#### DIRECTION:
Copy every line of the data exactly, leaving nothing out.

#### DATA:
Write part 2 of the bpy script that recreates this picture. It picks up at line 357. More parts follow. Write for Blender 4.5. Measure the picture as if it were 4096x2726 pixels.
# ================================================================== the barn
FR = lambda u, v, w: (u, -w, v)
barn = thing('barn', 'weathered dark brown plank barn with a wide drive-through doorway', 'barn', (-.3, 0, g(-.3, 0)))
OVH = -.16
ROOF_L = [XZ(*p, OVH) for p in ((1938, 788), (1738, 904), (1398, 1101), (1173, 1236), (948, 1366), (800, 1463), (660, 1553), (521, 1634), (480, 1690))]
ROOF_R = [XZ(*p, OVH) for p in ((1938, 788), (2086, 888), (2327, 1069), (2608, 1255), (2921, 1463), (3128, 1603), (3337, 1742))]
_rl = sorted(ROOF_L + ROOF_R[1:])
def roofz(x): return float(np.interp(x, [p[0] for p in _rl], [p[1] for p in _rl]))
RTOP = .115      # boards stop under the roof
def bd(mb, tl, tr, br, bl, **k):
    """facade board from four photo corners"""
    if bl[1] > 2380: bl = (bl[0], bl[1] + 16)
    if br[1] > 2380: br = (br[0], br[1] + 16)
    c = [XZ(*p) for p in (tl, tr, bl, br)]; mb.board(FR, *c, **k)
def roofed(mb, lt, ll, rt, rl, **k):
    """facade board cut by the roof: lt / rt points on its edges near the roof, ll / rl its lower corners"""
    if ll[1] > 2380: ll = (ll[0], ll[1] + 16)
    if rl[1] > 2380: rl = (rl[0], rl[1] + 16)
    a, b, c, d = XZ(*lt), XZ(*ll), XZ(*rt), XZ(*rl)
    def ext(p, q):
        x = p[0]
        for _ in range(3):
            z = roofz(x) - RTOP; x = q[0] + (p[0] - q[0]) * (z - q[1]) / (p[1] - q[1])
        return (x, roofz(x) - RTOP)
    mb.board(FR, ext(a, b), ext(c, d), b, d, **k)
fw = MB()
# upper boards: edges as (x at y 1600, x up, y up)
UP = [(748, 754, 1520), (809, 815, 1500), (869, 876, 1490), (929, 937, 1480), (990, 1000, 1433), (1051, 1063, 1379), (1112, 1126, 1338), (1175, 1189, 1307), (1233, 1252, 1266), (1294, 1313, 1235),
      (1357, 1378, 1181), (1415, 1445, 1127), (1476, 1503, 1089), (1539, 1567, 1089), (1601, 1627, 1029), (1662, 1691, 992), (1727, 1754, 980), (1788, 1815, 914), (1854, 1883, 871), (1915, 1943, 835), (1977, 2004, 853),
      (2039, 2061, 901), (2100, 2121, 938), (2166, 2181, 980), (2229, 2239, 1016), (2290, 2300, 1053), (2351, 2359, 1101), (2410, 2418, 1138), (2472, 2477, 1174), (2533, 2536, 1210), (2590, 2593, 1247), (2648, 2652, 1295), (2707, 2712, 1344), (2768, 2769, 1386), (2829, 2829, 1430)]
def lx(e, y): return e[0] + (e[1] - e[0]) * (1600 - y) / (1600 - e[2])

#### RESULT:
Write part 2 of the bpy script that recreates this picture. It picks up at line 357. More parts follow. Write for Blender 4.5. Measure the picture as if it were 4096x2726 pixels.
# ================================================================== the barn
FR = lambda u, v, w: (u, -w, v)
barn = thing('barn', 'weathered dark brown plank barn with a wide drive-through doorway', 'barn', (-.3, 0, g(-.3, 0)))
OVH = -.16
ROOF_L = [XZ(*p, OVH) for p in ((1938, 788), (1738, 904), (1398, 1101), (1173, 1236), (948, 1366), (800, 1463), (660, 1553), (521, 1634), (480, 1690))]
ROOF_R = [XZ(*p, OVH) for p in ((1938, 788), (2086, 888), (2327, 1069), (2608, 1255), (2921, 1463), (3128, 1603), (3337, 1742))]
_rl = sorted(ROOF_L + ROOF_R[1:])
def roofz(x): return float(np.interp(x, [p[0] for p in _rl], [p[1] for p in _rl]))
RTOP = .115      # boards stop under the roof
def bd(mb, tl, tr, br, bl, **k):
    """facade board from four photo corners"""
    if bl[1] > 2380: bl = (bl[0], bl[1] + 16)
    if br[1] > 2380: br = (br[0], br[1] + 16)
    c = [XZ(*p) for p in (tl, tr, bl, br)]; mb.board(FR, *c, **k)
def roofed(mb, lt, ll, rt, rl, **k):
    """facade board cut by the roof: lt / rt points on its edges near the roof, ll / rl its lower corners"""
    if ll[1] > 2380: ll = (ll[0], ll[1] + 16)
    if rl[1] > 2380: rl = (rl[0], rl[1] + 16)
    a, b, c, d = XZ(*lt), XZ(*ll), XZ(*rt), XZ(*rl)
    def ext(p, q):
        x = p[0]
        for _ in range(3):
            z = roofz(x) - RTOP; x = q[0] + (p[0] - q[0]) * (z - q[1]) / (p[1] - q[1])
        return (x, roofz(x) - RTOP)
    mb.board(FR, ext(a, b), ext(c, d), b, d, **k)
fw = MB()
# upper boards: edges as (x at y 1600, x up, y up)
UP = [(748, 754, 1520), (809, 815, 1500), (869, 876, 1490), (929, 937, 1480), (990, 1000, 1433), (1051, 1063, 1379), (1112, 1126, 1338), (1175, 1189, 1307), (1233, 1252, 1266), (1294, 1313, 1235),
      (1357, 1378, 1181), (1415, 1445, 1127), (1476, 1503, 1089), (1539, 1567, 1089), (1601, 1627, 1029), (1662, 1691, 992), (1727, 1754, 980), (1788, 1815, 914), (1854, 1883, 871), (1915, 1943, 835), (1977, 2004, 853),
      (2039, 2061, 901), (2100, 2121, 938), (2166, 2181, 980), (2229, 2239, 1016), (2290, 2300, 1053), (2351, 2359, 1101), (2410, 2418, 1138), (2472, 2477, 1174), (2533, 2536, 1210), (2590, 2593, 1247), (2648, 2652, 1295), (2707, 2712, 1344), (2768, 2769, 1386), (2829, 2829, 1430)]
def lx(e, y): return e[0] + (e[1] - e[0]) * (1600 - y) / (1600 - e[2])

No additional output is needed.